At midday, the mini-bus had reached its quota (that is, three times the legal carrying capacity of the vehicle) and left the car park. It was from this point where I was abruptly introduced to the rather absurd four/one forty rule – waiting four hours for the mini-bus to fill up in the car park, only for this lost time to be compensated by screaming along the woefully under-resourced Zimbabwean Highway system at the top speed of 140 kilometres per hour. I concluded that Africa does not need a Grand Prix as there is enough high speed action on its highways.

The mini-bus taxi may as well have been a suicidal Mitsubishi Zero, ready to honourably take out a pylon of a precisely targeted overpass. What added to the mini-bus thrill theme ride was that I’d miserably lost the dreadful game of mini-bus musical chairs – I’d managed to pick the seat next to the person with the largest arse on the mini-bus, and possibly, southern Africa. She was a large woman who seemed friendly enough. She did not communicate with me in words – but instead with various facial expressions. She tried her best to make room for me from her window seat, but when combined with my arse, it was inevitable that one of my butt cheeks would pathetically lose out. I still have the mental and physical scars of that trip – especially the one dissecting my right butt cheek.

During this doomed trip, I had thought Johannesburg was probably not the most ideal place to scramble for suitable accommodation at an estimated arrival time of midnight. At the Zimbabwe/South African border post at Beitbridge, I had arranged beds (note, plural) for myself and another minibus taxi journeyman, a Belgian man called Jan, at a Pretoria backpackers. I noticed that my recently purchased South African phone card displayed the helpful advice of ‘Don’t Cut Your Lifeline’ complete with pictures of a public phone handset and a set of open bolt cutters. Since my lifeline was not yet broken, I received an assurance from the Backpackers that they would wait for us until we arrived. Once I had finished drinking a gut-rotting Coke out of an ingeniously marketed AfriCAN, it was time to brace myself for another supersonic test ride.

However, after continuing his kamikaze mission for another few hours, the mini-bus driver probably had another mini-bus taxi car park that was more important than mine and had completely bypassed Pretoria and was on the way to Johannesburg.
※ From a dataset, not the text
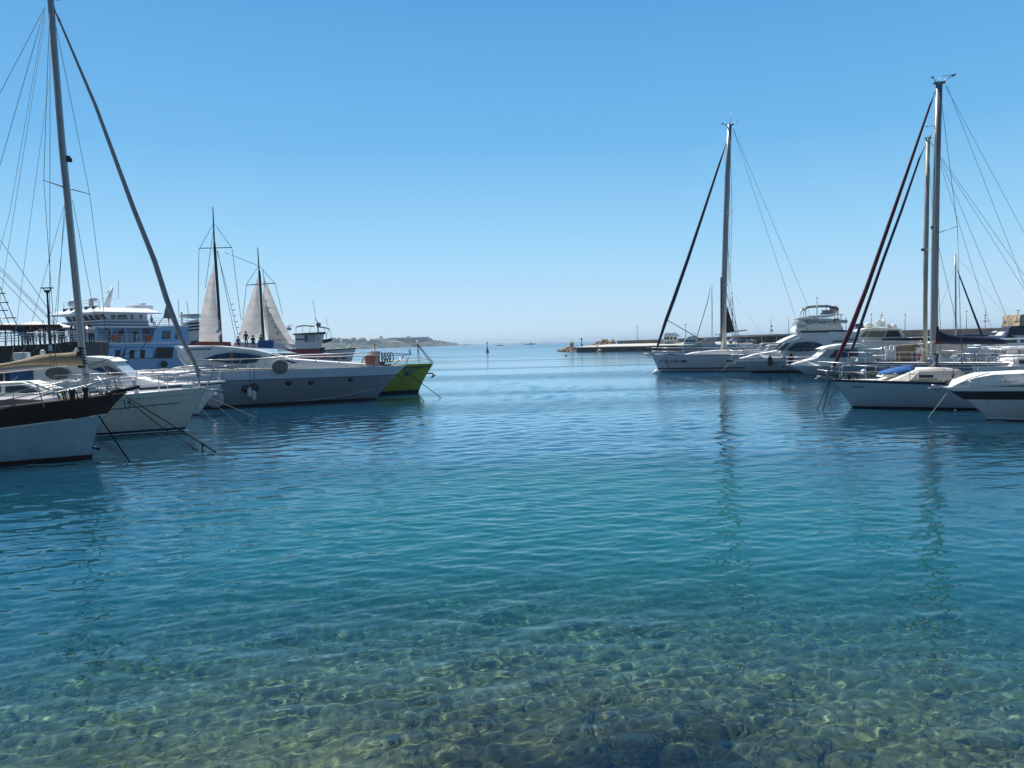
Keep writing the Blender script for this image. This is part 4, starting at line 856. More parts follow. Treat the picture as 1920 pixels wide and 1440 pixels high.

After informing the death wish pilot, he exited the freeway at the midway suburb of Centurion and we said our humble goodbyes at the nearby service station. This may have sounded uneventful, but I received an eerie feeling when I spotted the ‘Hijacking Hotspot’ advisory sign at the top of the exit ramp.

In an unconvincingly reassuring voice, I said to Jan ‘It mustn’t be THAT bad – the Hijacking Hotspot sign hasn’t been hijacked yet!’

We called a less suicidal taxi and managed to reach Pretoria without being hijacked, where we pleaded for the Backpackers to let us in at midnight. To our delight, a muddled voice answered on the intercom and a buzzer sounded to release the thick steel bar security gates.

We were stuffed and there was only a queen bed available in the entire hostel. After 12 hours on the Victoria Falls train, four hours lounging on backpacks in a hot Bulawayo mini bus taxi car park, and 11 hours on the mini-bus, I did not give a rats. The bed was the most comfort I had encountered in days, and it didn’t matter who I shared it with. I was quite prepared to endure an unconscious man-hug from Jan at three o’clock in the morning if I had to, but I really needed to sleep. After washing off the slimy African grime from the previous two days, we both crashed in an exhausted slump, grateful to still be alive.

The minibus taxi rating on the Crazy Driver Index – 11.

In conclusion, crazy drivers are one of the joys of travelling, and are part of the authentic travel experience. Just make sure your life insurance is up to date and of a considerable amount!